Big Data

The brilliant Android breakthrough you didn’t hear about at Google I/O – Computerworld

In short, Android tablets are intended for “productive mobility,” as [Google Senior Director of Product Management Alexander] Kuscher describes it — with content consumption being the top priority and a bit of more complex productivity being an occasional add-on.

Chromebook tablets, on the other hand, are the exact opposite: They’re intended for “mobile productivity,” with the active work being the primary purpose and the more passive consumption being a pleasant side perk.

Ideally, with all the devices feeling consistent and connected, the purchasing decisions will be mostly about what specific product feels right for what purpose, all overlap aside — and once said product is in hand, its owner won’t even think much about what platform or operating system is involved.

And one more excerpt that suddenly feels freshly pertinent:

“What’s underneath doesn’t really matter to the user. You could have 10 different operating systems, one for each form factor, if you wanted that. The important piece is what you present to the user.”

That, Kuscher says, is why Android and ChromeOS have continued to grow more consistent and connected over the years. In Google’s view, the operating system is less important than the experience — and increasingly, it’s working to present experiences that are so similar that they feel more like different branches of the same tree than completely separate forests.
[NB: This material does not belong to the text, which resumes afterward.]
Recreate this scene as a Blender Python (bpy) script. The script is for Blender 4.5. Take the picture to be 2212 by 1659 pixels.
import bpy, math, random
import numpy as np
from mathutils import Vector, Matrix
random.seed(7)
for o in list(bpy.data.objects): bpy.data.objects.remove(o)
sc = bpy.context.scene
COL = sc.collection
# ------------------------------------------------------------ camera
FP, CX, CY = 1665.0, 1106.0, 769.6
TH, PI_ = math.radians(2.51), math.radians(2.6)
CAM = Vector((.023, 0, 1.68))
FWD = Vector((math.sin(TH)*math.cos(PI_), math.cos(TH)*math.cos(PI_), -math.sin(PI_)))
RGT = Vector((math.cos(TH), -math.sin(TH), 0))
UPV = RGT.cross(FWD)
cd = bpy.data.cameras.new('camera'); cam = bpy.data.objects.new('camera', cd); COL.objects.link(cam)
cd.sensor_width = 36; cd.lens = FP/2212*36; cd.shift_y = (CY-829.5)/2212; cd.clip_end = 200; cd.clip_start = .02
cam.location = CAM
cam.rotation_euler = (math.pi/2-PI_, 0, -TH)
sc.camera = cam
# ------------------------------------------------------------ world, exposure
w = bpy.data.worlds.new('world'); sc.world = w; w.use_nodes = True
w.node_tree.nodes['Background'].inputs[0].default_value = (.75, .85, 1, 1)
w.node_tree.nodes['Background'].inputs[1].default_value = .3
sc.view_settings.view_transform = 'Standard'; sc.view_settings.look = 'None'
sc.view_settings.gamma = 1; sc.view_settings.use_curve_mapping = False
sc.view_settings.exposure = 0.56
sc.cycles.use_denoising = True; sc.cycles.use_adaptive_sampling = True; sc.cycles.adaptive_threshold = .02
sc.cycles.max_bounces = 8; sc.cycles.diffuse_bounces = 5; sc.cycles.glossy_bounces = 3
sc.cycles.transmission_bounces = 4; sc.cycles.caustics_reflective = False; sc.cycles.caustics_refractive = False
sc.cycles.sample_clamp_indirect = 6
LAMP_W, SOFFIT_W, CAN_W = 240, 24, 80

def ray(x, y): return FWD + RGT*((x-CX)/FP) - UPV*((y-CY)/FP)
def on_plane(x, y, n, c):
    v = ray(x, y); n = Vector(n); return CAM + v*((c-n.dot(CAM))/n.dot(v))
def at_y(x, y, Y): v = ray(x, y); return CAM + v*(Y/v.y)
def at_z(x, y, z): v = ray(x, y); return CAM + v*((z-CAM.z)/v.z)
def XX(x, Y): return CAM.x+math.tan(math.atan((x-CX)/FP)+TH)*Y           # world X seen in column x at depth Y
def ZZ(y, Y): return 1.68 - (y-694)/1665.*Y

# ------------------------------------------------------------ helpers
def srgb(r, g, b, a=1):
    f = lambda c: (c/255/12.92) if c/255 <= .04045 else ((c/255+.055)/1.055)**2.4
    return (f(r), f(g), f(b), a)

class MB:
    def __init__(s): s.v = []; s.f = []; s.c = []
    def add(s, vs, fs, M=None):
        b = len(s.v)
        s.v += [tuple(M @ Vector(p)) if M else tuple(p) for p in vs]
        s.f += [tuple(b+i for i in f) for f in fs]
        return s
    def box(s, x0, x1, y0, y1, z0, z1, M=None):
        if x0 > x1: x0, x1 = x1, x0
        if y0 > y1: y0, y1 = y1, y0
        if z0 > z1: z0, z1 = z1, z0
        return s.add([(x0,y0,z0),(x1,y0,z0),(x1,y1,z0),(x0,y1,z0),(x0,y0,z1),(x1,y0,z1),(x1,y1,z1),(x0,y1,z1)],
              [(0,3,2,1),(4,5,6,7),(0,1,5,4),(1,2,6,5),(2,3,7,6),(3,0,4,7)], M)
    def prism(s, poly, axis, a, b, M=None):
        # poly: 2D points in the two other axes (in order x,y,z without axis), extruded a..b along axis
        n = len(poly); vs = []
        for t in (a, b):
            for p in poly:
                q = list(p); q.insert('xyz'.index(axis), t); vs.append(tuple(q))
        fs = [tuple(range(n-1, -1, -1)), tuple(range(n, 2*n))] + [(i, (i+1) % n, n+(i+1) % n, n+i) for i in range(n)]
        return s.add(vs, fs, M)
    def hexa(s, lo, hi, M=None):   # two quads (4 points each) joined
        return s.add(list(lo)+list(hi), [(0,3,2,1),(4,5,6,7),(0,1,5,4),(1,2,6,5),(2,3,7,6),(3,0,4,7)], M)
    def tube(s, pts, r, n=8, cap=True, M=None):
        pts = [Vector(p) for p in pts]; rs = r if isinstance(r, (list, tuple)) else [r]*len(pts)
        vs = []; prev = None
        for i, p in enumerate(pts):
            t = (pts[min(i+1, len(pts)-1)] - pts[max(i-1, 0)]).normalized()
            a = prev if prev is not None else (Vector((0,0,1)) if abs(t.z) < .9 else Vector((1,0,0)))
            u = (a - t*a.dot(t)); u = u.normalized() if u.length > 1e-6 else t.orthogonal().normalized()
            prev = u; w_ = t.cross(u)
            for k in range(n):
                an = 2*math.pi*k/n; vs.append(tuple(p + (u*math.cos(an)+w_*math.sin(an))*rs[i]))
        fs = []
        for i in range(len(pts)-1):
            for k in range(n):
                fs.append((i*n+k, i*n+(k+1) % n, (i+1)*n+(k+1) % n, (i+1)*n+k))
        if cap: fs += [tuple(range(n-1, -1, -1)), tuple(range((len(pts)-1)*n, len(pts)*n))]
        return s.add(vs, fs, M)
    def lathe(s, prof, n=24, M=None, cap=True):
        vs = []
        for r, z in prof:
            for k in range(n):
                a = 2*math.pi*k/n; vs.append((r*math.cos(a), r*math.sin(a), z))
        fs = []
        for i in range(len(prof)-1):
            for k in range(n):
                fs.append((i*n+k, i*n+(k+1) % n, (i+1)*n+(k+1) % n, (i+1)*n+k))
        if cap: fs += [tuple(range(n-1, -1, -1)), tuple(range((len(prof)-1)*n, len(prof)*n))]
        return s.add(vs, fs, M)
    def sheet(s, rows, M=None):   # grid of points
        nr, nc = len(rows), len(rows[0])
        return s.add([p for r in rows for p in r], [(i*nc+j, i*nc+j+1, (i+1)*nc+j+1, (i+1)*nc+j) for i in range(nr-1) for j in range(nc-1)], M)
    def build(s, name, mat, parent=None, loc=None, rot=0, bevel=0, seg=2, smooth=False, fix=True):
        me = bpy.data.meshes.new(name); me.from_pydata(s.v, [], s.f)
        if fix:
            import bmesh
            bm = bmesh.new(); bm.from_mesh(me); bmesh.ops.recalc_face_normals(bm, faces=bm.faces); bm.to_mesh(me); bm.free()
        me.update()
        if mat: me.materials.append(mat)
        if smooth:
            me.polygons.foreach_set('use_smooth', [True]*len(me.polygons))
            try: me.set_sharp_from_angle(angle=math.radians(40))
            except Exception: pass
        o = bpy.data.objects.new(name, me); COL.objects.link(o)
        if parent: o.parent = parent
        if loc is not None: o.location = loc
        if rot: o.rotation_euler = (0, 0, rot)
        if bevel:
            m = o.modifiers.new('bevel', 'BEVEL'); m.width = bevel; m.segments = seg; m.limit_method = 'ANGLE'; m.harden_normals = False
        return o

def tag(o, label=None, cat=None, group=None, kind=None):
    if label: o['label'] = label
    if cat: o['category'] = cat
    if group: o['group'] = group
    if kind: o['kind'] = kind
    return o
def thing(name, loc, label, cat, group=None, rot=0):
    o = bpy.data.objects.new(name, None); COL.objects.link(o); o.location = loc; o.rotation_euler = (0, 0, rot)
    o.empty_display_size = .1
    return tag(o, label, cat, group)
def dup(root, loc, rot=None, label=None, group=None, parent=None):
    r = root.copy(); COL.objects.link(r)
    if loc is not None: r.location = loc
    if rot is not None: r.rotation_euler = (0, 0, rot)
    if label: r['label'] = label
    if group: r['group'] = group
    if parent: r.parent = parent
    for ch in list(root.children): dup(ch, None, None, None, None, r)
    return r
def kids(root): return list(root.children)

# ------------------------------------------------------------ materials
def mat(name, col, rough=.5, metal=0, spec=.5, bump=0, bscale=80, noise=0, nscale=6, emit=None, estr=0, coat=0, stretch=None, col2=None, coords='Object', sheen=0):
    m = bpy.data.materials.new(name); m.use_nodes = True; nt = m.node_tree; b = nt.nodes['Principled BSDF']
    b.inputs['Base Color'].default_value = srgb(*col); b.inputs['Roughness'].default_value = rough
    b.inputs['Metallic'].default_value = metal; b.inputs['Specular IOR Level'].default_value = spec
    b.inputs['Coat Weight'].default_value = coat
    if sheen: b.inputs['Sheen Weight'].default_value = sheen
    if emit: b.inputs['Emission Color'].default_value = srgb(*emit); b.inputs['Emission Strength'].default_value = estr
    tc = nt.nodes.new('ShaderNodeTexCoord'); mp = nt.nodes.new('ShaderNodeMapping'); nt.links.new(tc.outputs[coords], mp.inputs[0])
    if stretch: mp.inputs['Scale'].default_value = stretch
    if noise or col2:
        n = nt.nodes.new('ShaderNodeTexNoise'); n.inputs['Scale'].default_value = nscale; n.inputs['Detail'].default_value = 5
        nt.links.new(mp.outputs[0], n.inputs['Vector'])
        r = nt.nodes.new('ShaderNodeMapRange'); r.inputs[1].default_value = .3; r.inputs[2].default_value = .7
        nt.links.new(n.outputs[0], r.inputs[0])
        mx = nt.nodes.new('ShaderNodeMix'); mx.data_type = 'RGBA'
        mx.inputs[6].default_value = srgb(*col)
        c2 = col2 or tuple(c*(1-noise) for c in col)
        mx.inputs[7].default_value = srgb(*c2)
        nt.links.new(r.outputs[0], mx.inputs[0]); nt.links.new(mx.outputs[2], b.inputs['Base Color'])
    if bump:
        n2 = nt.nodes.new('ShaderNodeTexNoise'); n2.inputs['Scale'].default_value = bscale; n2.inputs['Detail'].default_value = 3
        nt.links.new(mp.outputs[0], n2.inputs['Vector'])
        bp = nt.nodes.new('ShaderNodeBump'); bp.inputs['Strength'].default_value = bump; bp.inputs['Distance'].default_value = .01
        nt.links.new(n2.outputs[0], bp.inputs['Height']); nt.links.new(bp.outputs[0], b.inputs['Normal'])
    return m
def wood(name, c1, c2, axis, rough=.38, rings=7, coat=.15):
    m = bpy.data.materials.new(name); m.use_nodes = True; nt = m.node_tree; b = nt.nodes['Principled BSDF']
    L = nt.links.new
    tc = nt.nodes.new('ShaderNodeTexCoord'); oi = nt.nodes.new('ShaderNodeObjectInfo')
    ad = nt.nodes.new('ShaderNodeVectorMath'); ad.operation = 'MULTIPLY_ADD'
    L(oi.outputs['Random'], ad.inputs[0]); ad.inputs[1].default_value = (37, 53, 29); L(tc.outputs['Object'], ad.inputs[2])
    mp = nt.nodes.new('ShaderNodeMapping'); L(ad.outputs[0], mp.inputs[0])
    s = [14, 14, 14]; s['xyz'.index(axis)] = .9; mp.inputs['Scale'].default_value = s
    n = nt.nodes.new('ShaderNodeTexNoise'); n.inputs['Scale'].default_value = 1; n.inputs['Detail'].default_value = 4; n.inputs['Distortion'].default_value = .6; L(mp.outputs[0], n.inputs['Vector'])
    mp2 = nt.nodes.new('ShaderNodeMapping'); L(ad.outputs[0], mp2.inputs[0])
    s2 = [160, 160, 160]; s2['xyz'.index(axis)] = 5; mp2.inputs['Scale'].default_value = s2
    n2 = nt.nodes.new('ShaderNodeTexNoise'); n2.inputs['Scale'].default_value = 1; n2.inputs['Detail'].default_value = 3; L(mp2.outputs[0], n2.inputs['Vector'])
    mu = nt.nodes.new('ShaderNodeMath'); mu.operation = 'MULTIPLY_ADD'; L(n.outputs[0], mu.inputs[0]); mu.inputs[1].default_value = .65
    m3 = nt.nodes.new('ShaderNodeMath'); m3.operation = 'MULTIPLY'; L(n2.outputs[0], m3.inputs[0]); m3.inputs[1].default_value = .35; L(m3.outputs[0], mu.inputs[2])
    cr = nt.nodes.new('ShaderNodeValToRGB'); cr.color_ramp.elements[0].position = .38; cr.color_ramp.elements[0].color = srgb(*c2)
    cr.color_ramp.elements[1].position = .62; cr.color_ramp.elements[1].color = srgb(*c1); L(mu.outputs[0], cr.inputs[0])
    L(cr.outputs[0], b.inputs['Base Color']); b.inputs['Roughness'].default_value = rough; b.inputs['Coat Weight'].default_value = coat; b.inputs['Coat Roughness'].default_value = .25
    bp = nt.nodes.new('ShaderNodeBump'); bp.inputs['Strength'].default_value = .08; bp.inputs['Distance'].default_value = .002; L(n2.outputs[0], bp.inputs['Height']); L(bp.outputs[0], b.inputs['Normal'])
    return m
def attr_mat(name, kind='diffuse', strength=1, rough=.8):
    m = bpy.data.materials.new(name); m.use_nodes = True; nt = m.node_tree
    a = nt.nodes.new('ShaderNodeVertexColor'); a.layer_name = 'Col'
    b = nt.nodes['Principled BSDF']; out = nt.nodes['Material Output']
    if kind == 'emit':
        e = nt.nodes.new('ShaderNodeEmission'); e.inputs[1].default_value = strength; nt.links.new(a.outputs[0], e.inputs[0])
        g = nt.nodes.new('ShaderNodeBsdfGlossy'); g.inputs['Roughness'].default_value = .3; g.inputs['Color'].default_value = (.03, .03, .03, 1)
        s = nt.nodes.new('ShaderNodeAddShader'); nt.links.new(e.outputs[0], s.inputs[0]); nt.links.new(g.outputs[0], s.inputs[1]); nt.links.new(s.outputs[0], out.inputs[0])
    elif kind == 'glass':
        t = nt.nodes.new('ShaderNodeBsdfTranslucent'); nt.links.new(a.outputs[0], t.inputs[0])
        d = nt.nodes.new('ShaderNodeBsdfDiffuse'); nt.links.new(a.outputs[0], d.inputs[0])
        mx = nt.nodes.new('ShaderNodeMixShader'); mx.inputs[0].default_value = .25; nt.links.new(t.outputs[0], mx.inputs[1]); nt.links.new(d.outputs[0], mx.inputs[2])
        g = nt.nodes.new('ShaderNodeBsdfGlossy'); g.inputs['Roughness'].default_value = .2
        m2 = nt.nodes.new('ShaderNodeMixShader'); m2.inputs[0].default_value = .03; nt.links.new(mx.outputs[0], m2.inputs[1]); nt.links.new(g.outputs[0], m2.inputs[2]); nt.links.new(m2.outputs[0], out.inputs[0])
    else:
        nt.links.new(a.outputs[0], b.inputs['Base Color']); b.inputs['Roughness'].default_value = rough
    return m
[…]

Hmmmmmm. Veddy eeeenteresting in the context of our current conversation, wouldn’t ya say?

Now, to play devil’s advocate for a moment: I still have my doubts about how often most people would actually use an option like this. I mean, really: How frequently are you in a position where you have a monitor, keyboard, and mouse available but not a full-fledged computer? That’s a huge part of what limits the usefulness of current desktop mode concepts on Android, in addition to their less-than-optimal desktop environments and clunky user experiences.

But the presence of ChromeOS would at least address the latter part of that limitation. ChromeOS is extremely capable as a desktop operating system these days, and its everything-connected-to-the-cloud philosophy would actually be a brilliant match for this setup — where plugging in, powering up, and having all your stuff right in front of you from wherever you were working last would be a major asset for on-the-go productivity.